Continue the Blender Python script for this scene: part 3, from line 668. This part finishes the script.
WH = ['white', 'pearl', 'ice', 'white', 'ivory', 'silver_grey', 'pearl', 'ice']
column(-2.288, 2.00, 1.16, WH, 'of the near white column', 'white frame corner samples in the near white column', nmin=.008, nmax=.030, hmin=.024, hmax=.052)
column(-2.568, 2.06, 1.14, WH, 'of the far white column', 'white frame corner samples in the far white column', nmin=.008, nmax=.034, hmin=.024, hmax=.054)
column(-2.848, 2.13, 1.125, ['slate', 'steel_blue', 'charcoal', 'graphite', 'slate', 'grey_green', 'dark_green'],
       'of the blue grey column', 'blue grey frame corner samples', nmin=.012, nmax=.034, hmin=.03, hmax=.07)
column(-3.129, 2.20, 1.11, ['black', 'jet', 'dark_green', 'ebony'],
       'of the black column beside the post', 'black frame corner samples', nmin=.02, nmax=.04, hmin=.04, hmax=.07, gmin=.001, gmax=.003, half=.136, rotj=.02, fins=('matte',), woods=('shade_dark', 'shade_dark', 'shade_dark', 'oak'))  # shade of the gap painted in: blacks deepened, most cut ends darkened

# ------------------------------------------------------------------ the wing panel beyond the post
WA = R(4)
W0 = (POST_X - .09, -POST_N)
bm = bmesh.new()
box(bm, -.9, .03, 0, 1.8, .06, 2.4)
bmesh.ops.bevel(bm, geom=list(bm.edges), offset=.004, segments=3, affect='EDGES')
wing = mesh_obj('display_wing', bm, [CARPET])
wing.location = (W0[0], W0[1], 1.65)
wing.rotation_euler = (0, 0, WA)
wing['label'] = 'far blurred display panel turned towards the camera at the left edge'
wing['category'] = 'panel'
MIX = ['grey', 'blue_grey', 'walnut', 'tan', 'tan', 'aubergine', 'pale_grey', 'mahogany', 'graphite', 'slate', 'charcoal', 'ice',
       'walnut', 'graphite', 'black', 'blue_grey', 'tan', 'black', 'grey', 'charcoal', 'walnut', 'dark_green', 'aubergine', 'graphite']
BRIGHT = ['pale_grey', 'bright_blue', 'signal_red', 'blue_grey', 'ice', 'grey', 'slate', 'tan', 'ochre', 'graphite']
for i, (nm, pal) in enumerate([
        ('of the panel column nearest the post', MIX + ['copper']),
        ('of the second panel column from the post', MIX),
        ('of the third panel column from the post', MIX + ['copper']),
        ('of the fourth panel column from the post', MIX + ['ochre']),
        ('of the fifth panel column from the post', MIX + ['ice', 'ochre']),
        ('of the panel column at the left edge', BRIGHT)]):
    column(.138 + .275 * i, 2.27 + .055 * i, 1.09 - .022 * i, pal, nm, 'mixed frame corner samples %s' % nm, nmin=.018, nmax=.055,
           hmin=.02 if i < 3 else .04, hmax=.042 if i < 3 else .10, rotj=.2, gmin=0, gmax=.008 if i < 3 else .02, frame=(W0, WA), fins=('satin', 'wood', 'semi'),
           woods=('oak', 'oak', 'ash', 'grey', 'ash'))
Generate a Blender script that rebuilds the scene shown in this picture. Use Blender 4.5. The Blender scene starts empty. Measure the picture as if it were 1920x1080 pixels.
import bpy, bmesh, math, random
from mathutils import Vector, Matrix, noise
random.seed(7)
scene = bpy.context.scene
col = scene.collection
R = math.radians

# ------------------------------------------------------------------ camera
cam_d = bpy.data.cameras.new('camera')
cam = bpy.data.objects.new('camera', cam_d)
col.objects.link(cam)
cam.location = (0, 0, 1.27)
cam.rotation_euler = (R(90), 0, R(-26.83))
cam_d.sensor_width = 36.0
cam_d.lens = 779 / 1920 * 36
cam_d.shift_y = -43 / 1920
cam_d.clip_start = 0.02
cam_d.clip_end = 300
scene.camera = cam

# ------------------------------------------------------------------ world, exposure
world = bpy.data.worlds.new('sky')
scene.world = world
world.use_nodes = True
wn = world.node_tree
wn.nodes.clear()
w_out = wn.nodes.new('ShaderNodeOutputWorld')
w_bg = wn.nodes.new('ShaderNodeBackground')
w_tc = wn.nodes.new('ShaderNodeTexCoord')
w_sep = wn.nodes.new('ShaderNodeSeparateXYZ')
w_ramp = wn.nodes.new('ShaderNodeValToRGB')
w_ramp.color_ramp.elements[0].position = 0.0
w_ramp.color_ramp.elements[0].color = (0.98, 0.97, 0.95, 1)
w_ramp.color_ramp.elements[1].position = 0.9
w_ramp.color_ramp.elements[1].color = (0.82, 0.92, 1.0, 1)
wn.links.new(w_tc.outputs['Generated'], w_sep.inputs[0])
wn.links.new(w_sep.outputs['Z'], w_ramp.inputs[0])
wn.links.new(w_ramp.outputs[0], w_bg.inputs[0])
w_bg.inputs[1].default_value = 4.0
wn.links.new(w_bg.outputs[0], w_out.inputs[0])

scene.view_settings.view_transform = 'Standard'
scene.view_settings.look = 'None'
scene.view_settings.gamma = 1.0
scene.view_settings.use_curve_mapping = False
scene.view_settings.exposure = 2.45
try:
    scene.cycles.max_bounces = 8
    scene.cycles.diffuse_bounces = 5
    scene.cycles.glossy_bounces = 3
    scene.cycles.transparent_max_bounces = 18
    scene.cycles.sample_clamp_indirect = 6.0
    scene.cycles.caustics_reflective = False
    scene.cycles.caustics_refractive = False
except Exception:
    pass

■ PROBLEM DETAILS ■
Of the lines in the material, how many contain the word "from"? Reply with the number and nothing else.

■ EXERCISE RESPONSE ■
6